Mumbai stories and other roses

05 May,2024 09:07 AM IST |  Mumbai  |  Paromita Vohra

As we quietly observe each other, we also reveal ourselves to each other, across crowded trains and tube-lit windows. Watcher and watched in one frame, in a kind of equality

Illustration/Uday Mohite


Imagine the densely intensely layered Bombay in a Sudhir Patwardhan painting. Imagine if you touche a part of the painting-a xerox shop perhaps, or a photo studio, a boy tenderly watering a plant in a Vanaspati ti - and it rippled into life. The boy momentarily catches your gaze and goes in and you watch as he tends the ghar-ki-baby as sweetly as he does the flowering plant. The young disabled woman in a photo studio glances at you wryly before she proceeds to perform her disability before the camera for a government document. The best friend at a wedding begins speaking, "Mandarmala Sakhardande Bhabiji, I will from now on only call you Bhabiji because your real name is longer than the title of Rajshri Pictures' Dulhan Wahi Jo Piya Man Bhaye." Bombay comes alive in its quixotic variety.

Reading Jayant Kaikini's stories feels a bit like this. At the launch of the second collection - Mithun Number Two and Other Bombay Stories - translated with deft delight by Tejaswini Niranjana, we asked the question, what makes a story a Bombay story? Shanta Gokhale responded with "we all live in a different Bombay. We all write our own Bombay's stories." "Bombay is such a city", said Kaikini "I am sweating and someone is wiping his face next to me. It is as if he is wiping my face." This rhythm of the city, where we are joined through a kind of cinematic cut of humour, poignancy and coincidence, is what I think makes Bombay a city of fleeting intimacies. As we quietly observe each other, we also reveal ourselves to each other, across crowded trains and tube-lit windows. Watcher and watched in one frame, in a kind of equality.

Visual details pack Kaikini's stories, each story like a pomegranate. A rose droops in a buttonhole, like a commuter sleeping on a Mumbai local. Someone settles into a salon chair and says "Mithun cut." Chandu is greeted by his sister with a slap. Each observation seems like a clue, propelling us towards a truth we feel we know deep inside.

This detail functions very differently from detailing in certain post-globalisation work ‘about' Bombay, which wish to be definitive. Suketu Mehta's Maximum City could be considered a landmark of this turn along with ‘realistic' fiction films, or character-driven documentaries favoured by international funding, festivals and prizes. These works seek to translate Bombay/India for a global audience on their terms- bar dances and shooters parallel torch singers and mafiosi, so that Bombay is like New York. The grittier the detail of violence and suffering, the more the claim to authenticity and political urgency, and maybe to Cannes and the Oscars, which ratify even for Indians, what to consider significant.

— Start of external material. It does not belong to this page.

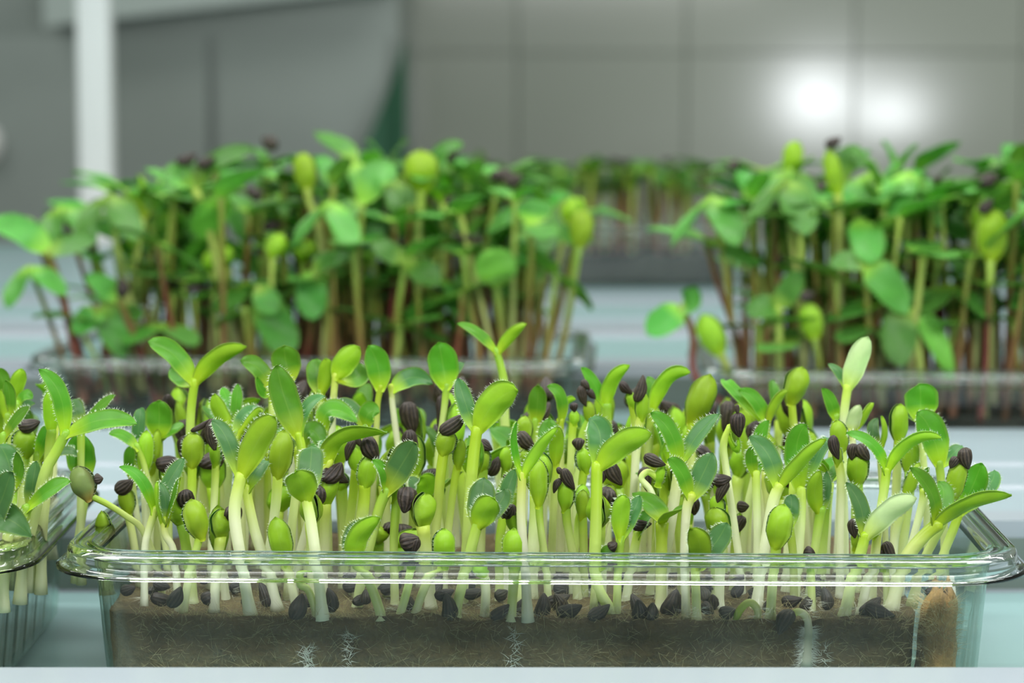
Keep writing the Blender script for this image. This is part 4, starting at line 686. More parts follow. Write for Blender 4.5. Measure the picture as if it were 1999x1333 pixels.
['sprout with cupped leaf right behind the left dark blade',-121.5,94.7,32.3,5,3.66,1.08,'left'],
['sprout with closed bud left of the left yellow tip',-122.8,39.5,29.1,0,3.83,1.07,'left'],
['second sprout with narrow upright leaves left of the left yellow tip',-138.5,44.5,40.6,4,5.24,1.29,'left'],
['second sprout with two spread leaves left of the left lowest leaf',-119.7,31.4,27.9,3,2.73,1.25,'left'],
['third sprout with two spread leaves left of the left lowest leaf',-126.8,32.4,29.2,3,5.57,1.28,'left'],
['second sprout with side-hulled bud left of the left lowest leaf',-146.4,31.7,31.4,2,1.21,1.02,'left'],
['fifth sprout with two spread leaves left of the left yellow tip',-130.5,75.4,30.5,3,3.68,1.29,'left'],
['sixth sprout with two spread leaves left of the left yellow tip',-134.4,51.1,37.8,3,1.16,1.29,'left'],
['sprout with hull-capped bud left of the left lowest leaf',-135,25.7,39.9,1,4.47,1.05,'left']]
LOOSE = [
[-70.1,13,14.6,4.9,3.2,60,'mid-sized dark hull lying upright right of the left corner leaf pair foot'],
[-63.6,20,13.3,4.3,3.2,30,'mid-sized dark hull lying slanted right of the rounded green bud foot'],
[-75.1,28,14,3.7,2.6,-20,'small dark hull lying flat right of the left corner leaf pair foot'],
[-44.6,12.5,12.7,5.5,3.7,70,'large dark hull lying upright right of the drooped small bud foot'],
[-38.1,16,13.3,5.2,2.9,100,'large dark hull lying upright right of the broad and midrib pair foot'],
[-52.6,22,13.2,5.4,2.7,110,'large dark hull lying upright right of the glossy leaf pair foot'],
[-56.6,24,11.9,3.3,2.4,80,'small dark hull lying upright right of the rounded green bud foot'],
[-26.5,32,12.5,4,2.9,20,'mid-sized dark hull lying flat right of the folded rim leaf foot'],
[-21.4,16,12.6,2.8,1.9,80,'small dark hull lying upright right of the low hull flower foot'],
[-31,20,13.1,3.2,2.4,90,'small dark hull lying upright right of the broad and midrib pair foot'],
[-34.7,34,12.7,4,2.9,10,'mid-sized dark hull lying flat right of the broad and midrib pair foot'],
[-13.4,13,12.3,6.6,3.6,95,'large dark hull lying upright right of the tiny ribbed bud foot'],
[-14.1,15,14.9,4.3,2.8,20,'mid-sized dark hull lying flat right of the tiny ribbed bud foot'],
[-2.5,12.5,11.6,4.9,2.9,40,'mid-sized dark hull lying slanted right of the submerged bud foot'],
[1.9,18,11.6,5.4,2.8,60,'large dark hull lying upright right of the light front bud foot'],
[6.2,16,11.8,6,3.4,80,'large dark hull lying upright right of the slim Y foot'],
[9.9,20,11.7,4.8,3.2,110,'mid-sized dark hull lying upright right of the slim Y foot'],
[12,14,11.7,5.6,3.2,20,'large dark hull lying flat right of the slim Y foot'],
[17.4,20,11.4,3.7,2.4,80,'small dark hull lying upright right of the leaf stub at rim foot'],
[18.1,12.5,11.6,5.3,2.8,30,'large dark hull lying slanted right of the leaf stub at rim foot'],
[25.9,17,12.1,4.7,2.8,110,'mid-sized dark hull lying upright right of the pointed twin leaf foot'],
[26.4,13,11.7,4.9,3.2,95,'second mid-sized dark hull lying upright right of the pointed twin leaf foot'],
[29,12.5,11.6,3.8,3,80,'third mid-sized dark hull lying upright right of the pointed twin leaf foot'],
[33.5,18,12.2,6.5,4.5,70,'large dark hull lying upright right of the pointed twin leaf foot'],
[44.9,12.5,11.6,3.8,3,10,'mid-sized dark hull lying flat right of the low heart pair foot'],
[41,16,11.5,3.2,2.6,-40,'small dark hull lying slanted right of the low heart pair foot'],
[42.5,22,11.5,3.7,2.6,90,'small dark hull lying upright right of the low heart pair foot'],
[51.8,24,11.5,3.3,2.2,-20,'small dark hull lying flat right of the low heart pair foot'],
[59.3,22,12,4.3,2.8,10,'mid-sized dark hull lying flat right of the big front bud foot'],
[62.4,20,11.9,4.1,3,60,'mid-sized dark hull lying upright right of the white rooted seedling foot'],
[66.2,20,12.8,4.8,2.8,100,'mid-sized dark hull lying upright right of the hull mouth foot'],
[75,15,12.1,5.6,3.6,40,'large dark hull lying slanted right of the yellow leaning stalk foot'],
[76.6,12.5,11.7,6.4,3.1,-18,'large dark hull lying flat right of the yellow leaning stalk foot'],
[90.2,24,13.5,4.8,2.4,0,'mid-sized dark hull lying flat right of the right end spreading leaves foot'],
[-8.1,24,13.2,4.8,2.6,10,'mid-sized dark hull lying flat right of the short round pair foot'],
[11.2,36,11.5,4.5,2.7,-10,'mid-sized dark hull lying flat right of the slim Y foot'],
[24.8,36,12.5,4.2,2.5,30,'mid-sized dark hull lying slanted right of the pointed twin leaf foot'],
[72.3,34,11.8,4,2.4,-30,'mid-sized dark hull lying slanted right of the pale green low pair foot'],
[48.8,32,12.2,3.8,2.4,50,'second small dark hull lying slanted right of the low heart pair foot'],
[-16.5,30,12.6,4,2.6,40,'mid-sized dark hull lying slanted right of the tiny ribbed bud foot'],
[-43.1,32,12.8,4,2.4,10,'mid-sized dark hull lying flat right of the drooped small bud foot'],
[40.3,30,12.6,3.7,2.4,20,'second small dark hull lying flat right of the low heart pair foot'],
[53.9,18,11.7,3.2,2.4,80,'small dark hull lying upright right of the green hook seedling foot'],
[-82,26,13.5,3.5,2.4,20,'small dark hull lying flat left of the left corner leaf pair foot']]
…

Kaikini's observational detail seeks not to define his characters, or make them represent a social identity, but to help us inhabit a slice of time together, knowing them deeply but only for a moment. Whatever their hardships or loneliness, this intimacy never robs them of their chosen form of dignity, whether they express it through humour, style or poignancy. They are translated to us on their terms. It is a poetic realism, that seeks to liberate meaning, not capture it; a gaze of love and romance for the world, that helps us confront our own loneliness, and nevertheless find the world and ourselves beautiful and worth loving.